By Christian Schmollinger and Samantha Zee
Feb. 13 (Bloomberg) -- Crude oil rose in New York, paring the worst weekly decline since December, after equities gained on speculation governments will widen efforts to help consumers weather a deepening global recession.
Oil gained as much as 1.9 percent as Asian stock markets rallied following gains on U.S. bourses. President Barack Obama plans to use government money to help cut mortgage interest rates, according to a person briefed on the proposal. Australia’s Senate today passed a A$42 billion ($28 billion) stimulus plan.
“To an extent, the equities market is seen as a reflection of confidence in the economic outlook and that affects crude prices,” said David Moore, a commodity strategist with Commonwealth Bank of Australia Ltd. in Sydney.
Crude oil for March delivery rose as much as 65 cents to $34.63 a barrel on the New York Mercantile Exchange. It was at $34.55 a barrel at 9:55 a.m. Singapore time.
Yesterday, futures fell $1.96, or 5.5 percent, to $33.98 a barrel, the lowest settlement since Dec. 19. It was the fifth consecutive daily decline.
“So far oil is up and the number one cause for this is the huge swing in the Dow Jones in the last hour, being down 200 points to almost break even,” said Mike Sander, an investment adviser at Sander Capital Advisors Inc. in Seattle.
Still, crude prices are down 14 percent this week, the biggest weekly slump since the week of Dec. 19. Oil is down 23 percent this year and 63 percent from a year ago.
Treasury Secretary Timothy Geithner intends to make the Obama administration’s plan public in coming days, possibly within a week, said the person, who declined to be identified before the announcement.
Supply Glut
Crude oil prices have fallen on concern that inventories will extend increases as demand drops. Supplies have gained in 18 of the past 20 weeks, leaving stockpiles at the highest since July 2007, the Energy Department said.
World oil consumption will drop 1.7 percent to 84.3 million barrels a day this year, consultant Wood Mackenzie said in a report yesterday. The Energy Department and International Energy Agency cut their demand forecasts earlier this week.
“Oil consumption has weakened fairly dramatically and in certain parts of the U.S. we have very high inventories,” said Commonwealth Bank’s Moore. “We’re going to have to work through those first but with consumption as weak as it’s been, that’s going to take some time.”
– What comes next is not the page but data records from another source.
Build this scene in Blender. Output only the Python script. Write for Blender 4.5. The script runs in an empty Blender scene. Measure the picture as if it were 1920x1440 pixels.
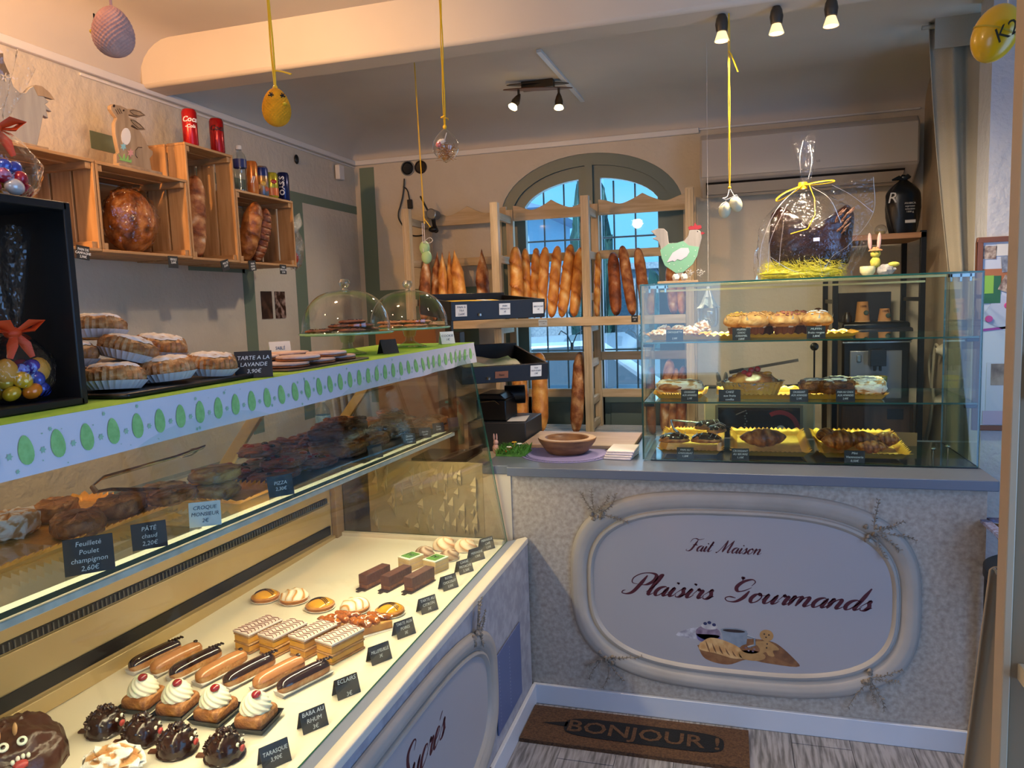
import bpy, bmesh, math, random
from mathutils import Vector as V, Matrix, noise, Euler
S = bpy.context.scene
C = S.collection
PI = math.pi
random.seed(7)
# ------------------------------------------------------------ camera
F, CX, CY, EYE = 1406.0, 960.0, 720.0, V((0, 0, 1.6))
_y = V((1372 - CX, 557 - CY, F)).normalized()
_x = V((3831 + CX, CY - 739, -F)); _x = (_x - _y * _x.dot(_y)).normalized()
_z = _x.cross(_y)
def ray(px, py):
    d = V(((px - CX) / F, (py - CY) / F, 1)); return V((_x.dot(d), _y.dot(d), _z.dot(d)))
def at(px, py, ax, v):
    """real-world point on the plane ax = v that is seen at a place in the photo"""
    d = ray(px, py); i = 'XYZ'.index(ax); return EYE + d * ((v - EYE[i]) / d[i])
cam = bpy.data.cameras.new('camera'); cam.sensor_width = 36; cam.lens = F / 1920 * 36
cam.clip_start = .05
co = bpy.data.objects.new('camera', cam); C.objects.link(co)
def cw(v): return V((_x.dot(v), _y.dot(v), _z.dot(v)))
r_, u_, b_ = cw(V((1, 0, 0))), cw(V((0, -1, 0))), cw(V((0, 0, -1)))
co.matrix_world = Matrix(((r_.x, u_.x, b_.x, 0), (r_.y, u_.y, b_.y, 0), (r_.z, u_.z, b_.z, EYE.z), (0, 0, 0, 1)))
S.camera = co
# ------------------------------------------------------------ view + world + lights
S.view_settings.view_transform = 'Standard'; S.view_settings.look = 'None'
S.view_settings.gamma = 1; S.view_settings.use_curve_mapping = False
S.view_settings.exposure = 0.12
try:
    S.cycles.transparent_max_bounces = 24; S.cycles.max_bounces = 10
    S.cycles.sample_clamp_indirect = 4
except Exception: pass
W = bpy.data.worlds.new('sky'); S.world = W; W.use_nodes = True
bg = W.node_tree.nodes['Background']; bg.inputs[0].default_value = (.15, .50, .98, 1); bg.inputs[1].default_value = 1.5
def lamp(kind, name, loc, power, col, size=.1, tgt=None, **k):
    l = bpy.data.lights.new(name, kind); l.energy = power; l.color = col
    if kind == 'AREA':
        l.shape = 'RECTANGLE'; l.size = size if not isinstance(size, tuple) else size[0]
        l.size_y = size[1] if isinstance(size, tuple) else size
    else: l.shadow_soft_size = size
    for a, b in k.items(): setattr(l, a, b)
    o = bpy.data.objects.new(name, l); C.objects.link(o); o.location = loc
    if tgt is not None: o.rotation_euler = (V(tgt) - V(loc)).to_track_quat('-Z', 'Y').to_euler()
    return o
WARM = (1.0, .80, .58); DAY = (.29, .49, 1.0)
lamp('AREA', 'daylight_shop_door', (1.86, .55, 1.25), 32, DAY, (1.9, 2.1), (-.8, 1.3, .9))
lamp('AREA', 'daylight_shop_front', (-.45, -1.12, 1.5), 6, (.50, .68, 1.0), (.7, 1.2), (.2, 2.8, .6))
sun = lamp('SUN', 'outdoor_sun', (0, 2, 6), 6.5, (.72, .86, 1.0), .05, (1.2, 5, 0)); sun.data.angle = .1
lamp('AREA', 'daylight_arched_window', (-.8, 4.75, 1.75), 9, (.45, .68, 1.0), (1.0, 1.4), (-.8, 2.0, 1.2))
for i, (x, y, z, tx, ty, tz, pw) in enumerate(((-.028, 2.64, 2.37, -.1, 3.1, .97, 28), (.141, 2.63, 2.37, .2, 3.2, .97, 28), (.303, 2.64, 2.37, .5, 3.2, .97, 28))):
    lamp('SPOT', 'ceiling_spot_beam', (x, y, z), pw, WARM, .03, (tx, ty, tz), spot_size=2.4, spot_blend=.8)
lamp('SPOT', 'twin_spot_beam', (-1.06, 3.70, 2.50), 26, WARM, .03, (-1.6, 3.2, 1.2), spot_size=2.2, spot_blend=.8)
lamp('SPOT', 'twin_spot_beam', (-.82, 3.76, 2.49), 75, (1, .78, .48), .03, (.15, 3.2, .95), spot_size=.95, spot_blend=.6)
lamp('SPOT', 'wall_washer_beam', (-1.95, .95, 2.47), 85, (1.0, .50, .17), .02, (-2.25, 1.9, 2.2), spot_size=2.3, spot_blend=.7)
lamp('POINT', 'warm_fill_light', (-1.0, .4, 2.45), 13, (1.0, .66, .40), .05)  # added warm fill behind the view, no lamp fitting belongs to it
lamp('POINT', 'warm_fill_light', (-1.35, 1.9, 2.45), 12, (1.0, .64, .36), .05)  # second added fill, under the ceiling over the display case, without a fitting
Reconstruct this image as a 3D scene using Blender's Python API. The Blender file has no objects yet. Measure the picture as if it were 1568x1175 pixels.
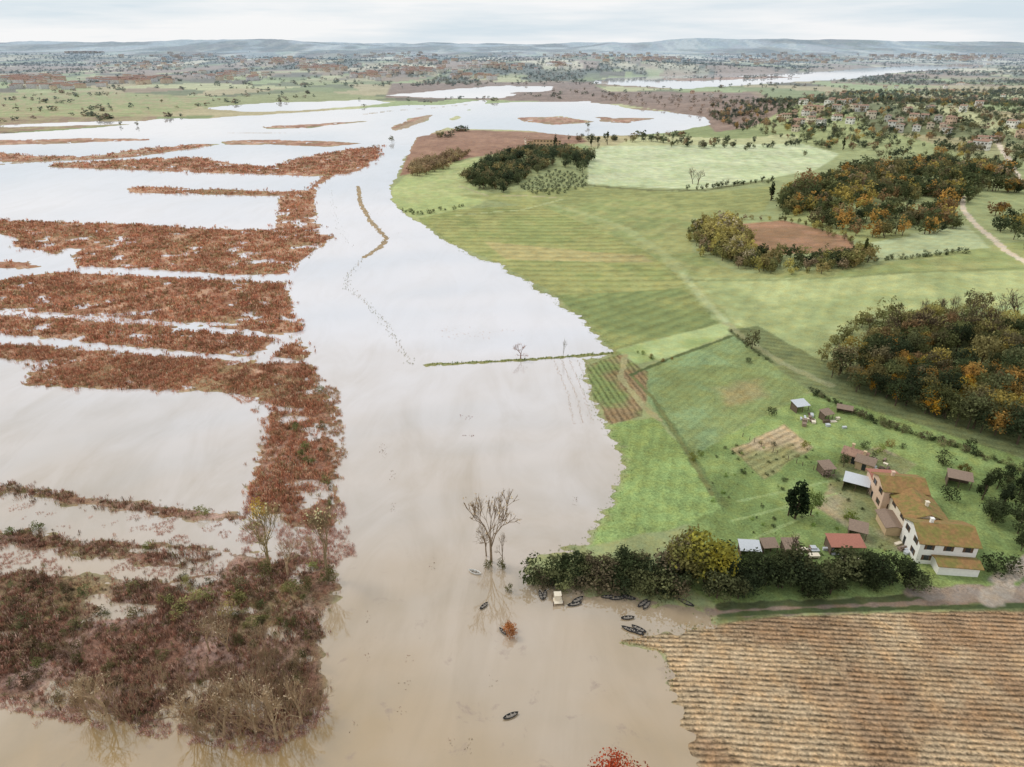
import bpy, bmesh, math, random
import numpy as np
from mathutils import Vector
rng=np.random.default_rng(7); random.seed(7)
# ---------------------------------------------------------------- survey set-up (drone at 100 m)
H=100.0; TH=math.radians(26.1); F=1045.0; ST,CT=math.sin(TH),math.cos(TH)
GAIN=1.12
def lin(r,g,b,k=1.0):
    c=np.array([r,g,b],float)/255
    c=np.where(c<0.04045,c/12.92,((c+0.055)/1.055)**2.4)
    return c*k/GAIN
def sstep(a,b,x):
    t=np.clip((x-a)/(b-a),0,1); return t*t*(3-2*t)
def hsh(ix,iy,seed):
    n=(ix.astype(np.int64)*374761393+iy.astype(np.int64)*668265263+seed*974711)&0xffffffff
    n=((n^(n>>13))*1274126177)&0xffffffff
    return ((n^(n>>16))&0xffffffff)/4294967296.0
def vn(x,y,seed=0):
    ix=np.floor(x);iy=np.floor(y);fx=x-ix;fy=y-iy
    fx=fx*fx*(3-2*fx);fy=fy*fy*(3-2*fy)
    a=hsh(ix,iy,seed);b=hsh(ix+1,iy,seed);c=hsh(ix,iy+1,seed);d=hsh(ix+1,iy+1,seed)
    return (a*(1-fx)+b*fx)*(1-fy)+(c*(1-fx)+d*fx)*fy
def fbm(x,y,seed=0,o=4):
    s=0;a=.5;t=0
    for i in range(o):
        s=s+a*vn(x*2**i+17.3*i,y*2**i+5.1*i,seed+i);t+=a;a*=.5
    return s/t
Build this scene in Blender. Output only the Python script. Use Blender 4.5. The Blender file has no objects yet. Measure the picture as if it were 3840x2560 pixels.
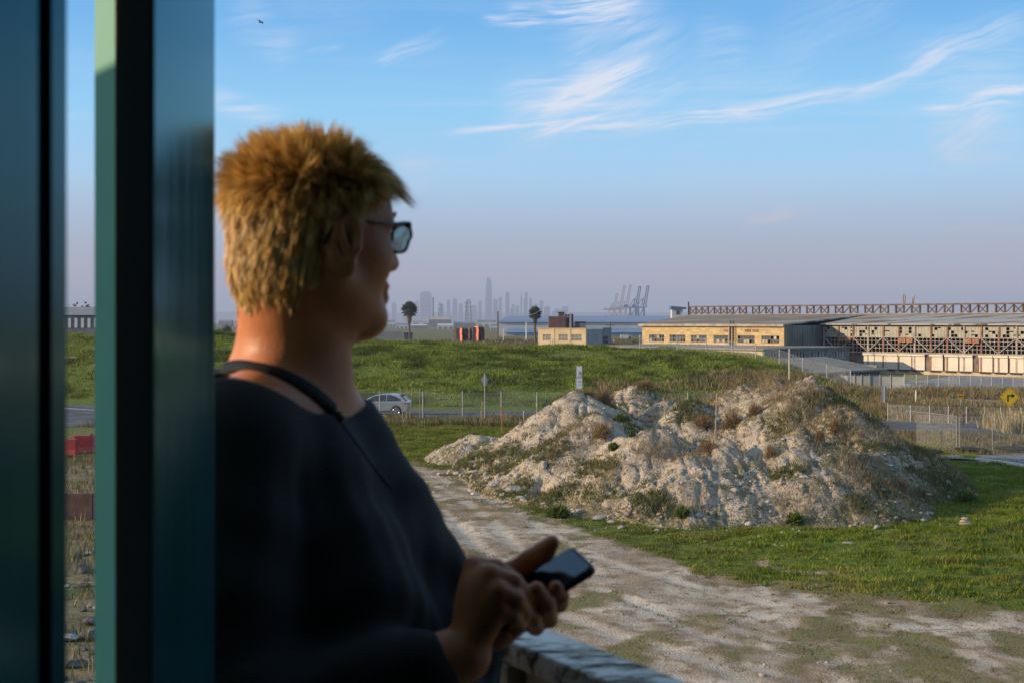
import bpy, bmesh, math, random
import numpy as np
from mathutils import Vector, Matrix

random.seed(7)
RNG = np.random.default_rng(11)
SC = bpy.context.scene
COL = SC.collection
R = math.radians

# ------------------------------------------------------------------ camera
CAMZ = 7.5            # eye height above the open ground outside (upper-floor landing)
F = 4693.0            # focal length in pixels of the 3840 px wide photograph
cam_data = bpy.data.cameras.new('camera')
cam = bpy.data.objects.new('camera', cam_data)
COL.objects.link(cam)
cam.location = (0, 0, CAMZ)
cam.rotation_euler = (R(90), 0, 0)
cam_data.sensor_width = 36.0
cam_data.lens = F / 3840 * 36.0
cam_data.shift_y = -75 / 3840
cam_data.clip_start = 0.05
cam_data.clip_end = 60000
cam_data.dof.use_dof = True
cam_data.dof.focus_distance = 30.0
cam_data.dof.aperture_fstop = 9.0
SC.camera = cam

# ------------------------------------------------------------------ sun and sky
SUN_EL, SUN_A = 16.0, 10.0     # elevation; azimuth behind the left shoulder
to_sun = Vector((-math.cos(R(SUN_A)) * math.cos(R(SUN_EL)), -math.sin(R(SUN_A)) * math.cos(R(SUN_EL)), math.sin(R(SUN_EL))))
sl = bpy.data.lights.new('sun', 'SUN')
sl.energy = 4.8
sl.angle = R(0.53)
sl.color = (1.0, 0.80, 0.56)
so = bpy.data.objects.new('sun', sl)
COL.objects.link(so)
so.rotation_euler = (-to_sun).to_track_quat('-Z', 'Y').to_euler()
so.location = (-20, -5, 30)

SC.view_settings.view_transform = 'Standard'
SC.view_settings.look = 'None'
SC.view_settings.exposure = 0.3
SC.view_settings.gamma = 1.0
SC.view_settings.use_curve_mapping = False
SC.render.engine = 'CYCLES'
SC.cycles.max_bounces = 6
SC.cycles.diffuse_bounces = 3
SC.cycles.glossy_bounces = 3
SC.cycles.transmission_bounces = 4
SC.cycles.transparent_max_bounces = 12
SC.cycles.volume_bounces = 0
SC.cycles.use_denoising = True
SC.cycles.sample_clamp_indirect = 4.0
SC.cycles.use_fast_gi = False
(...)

The discount of the March West Texas Intermediate contract, the grade that’s traded in New York, to London’s Brent future for the same month widened to a record $10.67 a barrel yesterday after supplies at Cushing, Oklahoma, rose.
Brent Rises
Brent increased after Royal Dutch Shell Plc said it may miss deliveries of oil from Nigeria because of security concerns. Brent for March settlement climbed 37 cents, or 0.8 percent, to $44.65 a barrel on London’s ICE Futures Europe exchange. March futures expired yesterday. The more-active April contract gained 71 cents, or 1.6 percent, to close at $46.03 a barrel.
Supplies at Cushing, where WTI is stored, climbed 1.7 percent to 34.9 million barrels last week, the highest since at least April 2004, when the department began keeping records for the location.
“WTI’s relative positions to other global grades and other months has been very distorted,” said Moore. “This is ample evidence of the large inventories at Cushing.”
Prices for delivery in future months are higher than for earlier ones, a situation known as contango, allowing buyers to profit from hoarding oil. The price of oil for delivery in April is $8.19 a barrel higher than for March. December futures are up $19.89 from the front month.